■ Instruction:
Stop after the line containing "return math.atan2(d.x, d.y), math.asin(d.z)": print each line exactly from the first line of the listing up to that point.

■ The records:
-- -- --

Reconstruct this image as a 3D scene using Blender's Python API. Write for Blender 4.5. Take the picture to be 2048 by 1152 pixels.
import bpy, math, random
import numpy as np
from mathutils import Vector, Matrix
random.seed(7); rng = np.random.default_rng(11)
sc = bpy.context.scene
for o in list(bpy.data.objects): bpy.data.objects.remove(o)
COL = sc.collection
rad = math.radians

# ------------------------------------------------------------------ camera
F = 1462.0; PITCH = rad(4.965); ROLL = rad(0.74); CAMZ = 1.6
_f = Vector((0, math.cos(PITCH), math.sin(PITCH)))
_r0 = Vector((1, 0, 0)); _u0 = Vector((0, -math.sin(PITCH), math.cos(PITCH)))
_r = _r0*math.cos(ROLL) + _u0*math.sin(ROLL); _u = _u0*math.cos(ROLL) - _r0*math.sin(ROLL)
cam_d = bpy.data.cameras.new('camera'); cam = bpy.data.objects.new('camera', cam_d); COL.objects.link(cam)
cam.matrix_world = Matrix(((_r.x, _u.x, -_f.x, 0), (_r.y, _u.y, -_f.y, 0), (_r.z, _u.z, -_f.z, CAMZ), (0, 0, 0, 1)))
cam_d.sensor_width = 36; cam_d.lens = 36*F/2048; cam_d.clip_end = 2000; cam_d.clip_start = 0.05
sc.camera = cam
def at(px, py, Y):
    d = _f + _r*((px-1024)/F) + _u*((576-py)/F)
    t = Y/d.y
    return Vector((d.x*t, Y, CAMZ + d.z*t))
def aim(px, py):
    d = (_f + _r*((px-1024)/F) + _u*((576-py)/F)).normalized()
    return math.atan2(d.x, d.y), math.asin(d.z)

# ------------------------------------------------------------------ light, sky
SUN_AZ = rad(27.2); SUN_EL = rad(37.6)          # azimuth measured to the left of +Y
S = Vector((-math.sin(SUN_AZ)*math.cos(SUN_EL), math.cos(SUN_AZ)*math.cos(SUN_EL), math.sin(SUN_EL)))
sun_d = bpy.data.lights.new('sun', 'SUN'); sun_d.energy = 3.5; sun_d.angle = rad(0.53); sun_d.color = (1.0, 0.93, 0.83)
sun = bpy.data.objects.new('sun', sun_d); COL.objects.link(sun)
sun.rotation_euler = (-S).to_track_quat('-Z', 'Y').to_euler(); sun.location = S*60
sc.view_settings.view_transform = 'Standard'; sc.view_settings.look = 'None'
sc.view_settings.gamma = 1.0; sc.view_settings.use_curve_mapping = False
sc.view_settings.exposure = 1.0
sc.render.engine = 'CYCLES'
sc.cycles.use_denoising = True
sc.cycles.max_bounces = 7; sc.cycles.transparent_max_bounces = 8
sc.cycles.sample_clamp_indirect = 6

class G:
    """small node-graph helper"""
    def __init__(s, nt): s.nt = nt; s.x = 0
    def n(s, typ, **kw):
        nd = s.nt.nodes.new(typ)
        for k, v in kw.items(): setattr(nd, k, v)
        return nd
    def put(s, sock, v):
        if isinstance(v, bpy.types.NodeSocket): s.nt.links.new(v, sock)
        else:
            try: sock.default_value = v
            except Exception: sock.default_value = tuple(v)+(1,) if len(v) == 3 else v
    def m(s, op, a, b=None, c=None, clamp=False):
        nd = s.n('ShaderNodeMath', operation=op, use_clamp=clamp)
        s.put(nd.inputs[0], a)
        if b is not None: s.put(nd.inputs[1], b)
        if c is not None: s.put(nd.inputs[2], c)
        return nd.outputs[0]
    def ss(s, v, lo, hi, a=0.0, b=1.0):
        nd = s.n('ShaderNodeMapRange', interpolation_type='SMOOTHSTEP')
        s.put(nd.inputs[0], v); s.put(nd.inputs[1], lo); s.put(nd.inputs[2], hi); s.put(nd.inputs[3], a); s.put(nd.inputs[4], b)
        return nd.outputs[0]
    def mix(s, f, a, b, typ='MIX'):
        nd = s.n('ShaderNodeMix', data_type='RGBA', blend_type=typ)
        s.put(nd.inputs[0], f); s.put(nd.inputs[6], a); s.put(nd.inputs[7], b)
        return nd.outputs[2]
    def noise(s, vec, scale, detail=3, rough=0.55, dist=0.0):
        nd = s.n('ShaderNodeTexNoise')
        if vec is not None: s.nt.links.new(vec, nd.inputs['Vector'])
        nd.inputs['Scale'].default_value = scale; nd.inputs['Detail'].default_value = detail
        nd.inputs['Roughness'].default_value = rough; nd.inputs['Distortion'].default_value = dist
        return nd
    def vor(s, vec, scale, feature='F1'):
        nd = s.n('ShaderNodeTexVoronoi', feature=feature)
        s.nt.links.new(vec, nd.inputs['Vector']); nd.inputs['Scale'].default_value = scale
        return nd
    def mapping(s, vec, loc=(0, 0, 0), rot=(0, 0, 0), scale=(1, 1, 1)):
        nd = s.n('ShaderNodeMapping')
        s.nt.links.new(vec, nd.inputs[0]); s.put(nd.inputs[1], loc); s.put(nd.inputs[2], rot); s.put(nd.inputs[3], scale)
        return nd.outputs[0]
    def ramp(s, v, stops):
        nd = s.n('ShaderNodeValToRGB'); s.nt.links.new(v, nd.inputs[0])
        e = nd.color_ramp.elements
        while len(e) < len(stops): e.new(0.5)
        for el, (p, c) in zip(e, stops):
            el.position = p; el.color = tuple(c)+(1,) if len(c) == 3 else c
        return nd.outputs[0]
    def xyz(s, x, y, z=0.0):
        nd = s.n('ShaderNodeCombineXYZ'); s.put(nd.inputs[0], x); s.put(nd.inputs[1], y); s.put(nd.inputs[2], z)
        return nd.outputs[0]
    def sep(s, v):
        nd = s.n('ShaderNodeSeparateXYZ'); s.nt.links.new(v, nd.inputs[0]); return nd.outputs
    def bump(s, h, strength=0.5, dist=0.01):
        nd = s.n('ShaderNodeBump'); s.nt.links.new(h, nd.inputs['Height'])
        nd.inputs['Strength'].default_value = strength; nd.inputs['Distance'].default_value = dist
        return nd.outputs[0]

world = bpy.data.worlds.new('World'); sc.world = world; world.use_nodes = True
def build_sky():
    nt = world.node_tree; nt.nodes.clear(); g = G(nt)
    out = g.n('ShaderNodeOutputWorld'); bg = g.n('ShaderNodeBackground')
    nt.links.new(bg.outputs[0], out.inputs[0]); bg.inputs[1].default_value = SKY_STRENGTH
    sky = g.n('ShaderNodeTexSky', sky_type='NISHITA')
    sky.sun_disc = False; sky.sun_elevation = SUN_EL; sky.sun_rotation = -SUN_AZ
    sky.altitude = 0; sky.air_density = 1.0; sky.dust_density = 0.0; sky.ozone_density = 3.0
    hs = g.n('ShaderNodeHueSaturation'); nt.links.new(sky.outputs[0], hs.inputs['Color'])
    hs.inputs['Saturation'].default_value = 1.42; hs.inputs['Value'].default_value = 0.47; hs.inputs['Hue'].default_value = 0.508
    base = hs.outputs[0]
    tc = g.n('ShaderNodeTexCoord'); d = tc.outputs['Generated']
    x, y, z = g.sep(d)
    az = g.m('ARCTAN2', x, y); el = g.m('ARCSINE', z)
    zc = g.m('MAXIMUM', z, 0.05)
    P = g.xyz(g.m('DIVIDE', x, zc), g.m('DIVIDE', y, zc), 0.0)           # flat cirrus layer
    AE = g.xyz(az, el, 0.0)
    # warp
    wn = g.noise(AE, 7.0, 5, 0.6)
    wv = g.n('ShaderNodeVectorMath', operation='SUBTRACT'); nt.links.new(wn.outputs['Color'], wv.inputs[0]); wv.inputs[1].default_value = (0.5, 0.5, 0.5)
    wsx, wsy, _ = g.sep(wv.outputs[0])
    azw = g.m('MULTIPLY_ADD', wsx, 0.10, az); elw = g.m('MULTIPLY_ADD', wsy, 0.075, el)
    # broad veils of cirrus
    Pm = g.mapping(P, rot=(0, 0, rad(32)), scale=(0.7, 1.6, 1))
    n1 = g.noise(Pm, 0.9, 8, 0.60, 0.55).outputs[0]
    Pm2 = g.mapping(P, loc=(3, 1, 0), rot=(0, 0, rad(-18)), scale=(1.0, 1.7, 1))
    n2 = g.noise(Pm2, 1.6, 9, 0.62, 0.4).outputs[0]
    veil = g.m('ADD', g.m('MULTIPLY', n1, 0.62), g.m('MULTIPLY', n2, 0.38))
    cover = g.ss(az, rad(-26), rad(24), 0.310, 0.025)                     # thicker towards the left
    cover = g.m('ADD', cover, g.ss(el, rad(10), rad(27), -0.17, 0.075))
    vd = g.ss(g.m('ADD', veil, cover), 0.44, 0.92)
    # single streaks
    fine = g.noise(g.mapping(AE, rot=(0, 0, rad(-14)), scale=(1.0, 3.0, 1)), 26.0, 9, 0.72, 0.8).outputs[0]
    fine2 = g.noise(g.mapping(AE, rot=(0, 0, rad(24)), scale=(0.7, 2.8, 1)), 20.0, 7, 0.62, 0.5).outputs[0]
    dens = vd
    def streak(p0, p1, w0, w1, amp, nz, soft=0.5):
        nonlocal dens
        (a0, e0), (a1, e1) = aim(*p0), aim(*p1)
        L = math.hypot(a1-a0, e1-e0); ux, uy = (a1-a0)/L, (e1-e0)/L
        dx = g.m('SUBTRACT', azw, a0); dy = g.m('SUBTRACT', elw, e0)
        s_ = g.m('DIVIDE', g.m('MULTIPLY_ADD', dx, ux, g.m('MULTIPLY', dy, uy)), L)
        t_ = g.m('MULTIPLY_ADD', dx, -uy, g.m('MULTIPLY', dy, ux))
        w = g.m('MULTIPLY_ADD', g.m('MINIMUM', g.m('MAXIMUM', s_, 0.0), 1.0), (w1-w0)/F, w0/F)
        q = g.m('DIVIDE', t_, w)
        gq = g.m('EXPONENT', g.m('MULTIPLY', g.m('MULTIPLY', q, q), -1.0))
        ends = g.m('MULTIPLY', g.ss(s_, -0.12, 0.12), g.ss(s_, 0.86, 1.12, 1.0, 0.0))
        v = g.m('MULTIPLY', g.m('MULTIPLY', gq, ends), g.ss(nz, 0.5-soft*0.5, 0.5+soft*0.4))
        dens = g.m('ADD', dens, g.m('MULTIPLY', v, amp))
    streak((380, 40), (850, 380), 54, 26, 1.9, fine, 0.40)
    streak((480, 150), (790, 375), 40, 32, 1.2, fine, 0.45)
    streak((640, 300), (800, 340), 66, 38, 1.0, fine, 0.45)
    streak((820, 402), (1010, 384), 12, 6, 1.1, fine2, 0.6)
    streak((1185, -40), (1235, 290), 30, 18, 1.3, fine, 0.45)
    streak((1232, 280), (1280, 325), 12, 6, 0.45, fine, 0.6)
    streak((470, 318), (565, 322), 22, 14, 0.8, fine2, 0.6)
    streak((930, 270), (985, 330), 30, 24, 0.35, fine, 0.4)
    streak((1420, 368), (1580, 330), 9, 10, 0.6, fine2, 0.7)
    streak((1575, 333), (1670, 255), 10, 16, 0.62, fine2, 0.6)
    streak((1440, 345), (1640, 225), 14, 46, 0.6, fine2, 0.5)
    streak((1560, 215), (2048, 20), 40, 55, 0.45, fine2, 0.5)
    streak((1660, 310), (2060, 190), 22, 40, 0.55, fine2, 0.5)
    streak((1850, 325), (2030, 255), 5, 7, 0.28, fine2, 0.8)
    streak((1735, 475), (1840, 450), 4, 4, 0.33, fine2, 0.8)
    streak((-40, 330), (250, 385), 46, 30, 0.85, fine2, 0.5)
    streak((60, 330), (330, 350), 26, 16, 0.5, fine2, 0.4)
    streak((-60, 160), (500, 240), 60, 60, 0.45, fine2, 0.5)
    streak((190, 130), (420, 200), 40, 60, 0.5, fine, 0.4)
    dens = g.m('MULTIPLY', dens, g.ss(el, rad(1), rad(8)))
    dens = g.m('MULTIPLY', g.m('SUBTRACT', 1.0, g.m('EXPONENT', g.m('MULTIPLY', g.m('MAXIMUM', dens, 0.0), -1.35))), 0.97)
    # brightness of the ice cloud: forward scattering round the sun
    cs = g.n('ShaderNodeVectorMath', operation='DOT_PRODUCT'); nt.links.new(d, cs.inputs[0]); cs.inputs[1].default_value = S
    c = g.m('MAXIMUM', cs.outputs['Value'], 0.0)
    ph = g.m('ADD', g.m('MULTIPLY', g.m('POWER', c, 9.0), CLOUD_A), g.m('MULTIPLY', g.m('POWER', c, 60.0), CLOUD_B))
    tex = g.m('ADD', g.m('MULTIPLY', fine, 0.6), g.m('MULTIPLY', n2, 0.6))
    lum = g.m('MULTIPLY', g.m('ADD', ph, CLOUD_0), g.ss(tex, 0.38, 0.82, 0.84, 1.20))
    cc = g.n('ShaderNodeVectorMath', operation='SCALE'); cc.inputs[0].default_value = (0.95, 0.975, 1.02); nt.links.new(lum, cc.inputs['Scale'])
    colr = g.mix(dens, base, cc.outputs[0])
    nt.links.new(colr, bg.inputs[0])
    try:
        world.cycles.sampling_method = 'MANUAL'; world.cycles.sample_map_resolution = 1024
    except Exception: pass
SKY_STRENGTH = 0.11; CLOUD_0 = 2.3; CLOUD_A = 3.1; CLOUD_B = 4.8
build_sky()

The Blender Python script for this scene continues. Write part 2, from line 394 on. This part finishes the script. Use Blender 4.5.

-- -- --

■ Expected answer:
Reconstruct this image as a 3D scene using Blender's Python API. Write for Blender 4.5. Take the picture to be 2048 by 1152 pixels.
import bpy, math, random
import numpy as np
from mathutils import Vector, Matrix
random.seed(7); rng = np.random.default_rng(11)
sc = bpy.context.scene
for o in list(bpy.data.objects): bpy.data.objects.remove(o)
COL = sc.collection
rad = math.radians

# ------------------------------------------------------------------ camera
F = 1462.0; PITCH = rad(4.965); ROLL = rad(0.74); CAMZ = 1.6
_f = Vector((0, math.cos(PITCH), math.sin(PITCH)))
_r0 = Vector((1, 0, 0)); _u0 = Vector((0, -math.sin(PITCH), math.cos(PITCH)))
_r = _r0*math.cos(ROLL) + _u0*math.sin(ROLL); _u = _u0*math.cos(ROLL) - _r0*math.sin(ROLL)
cam_d = bpy.data.cameras.new('camera'); cam = bpy.data.objects.new('camera', cam_d); COL.objects.link(cam)
cam.matrix_world = Matrix(((_r.x, _u.x, -_f.x, 0), (_r.y, _u.y, -_f.y, 0), (_r.z, _u.z, -_f.z, CAMZ), (0, 0, 0, 1)))
cam_d.sensor_width = 36; cam_d.lens = 36*F/2048; cam_d.clip_end = 2000; cam_d.clip_start = 0.05
sc.camera = cam
def at(px, py, Y):
    d = _f + _r*((px-1024)/F) + _u*((576-py)/F)
    t = Y/d.y
    return Vector((d.x*t, Y, CAMZ + d.z*t))
def aim(px, py):
    d = (_f + _r*((px-1024)/F) + _u*((576-py)/F)).normalized()
    return math.atan2(d.x, d.y), math.asin(d.z)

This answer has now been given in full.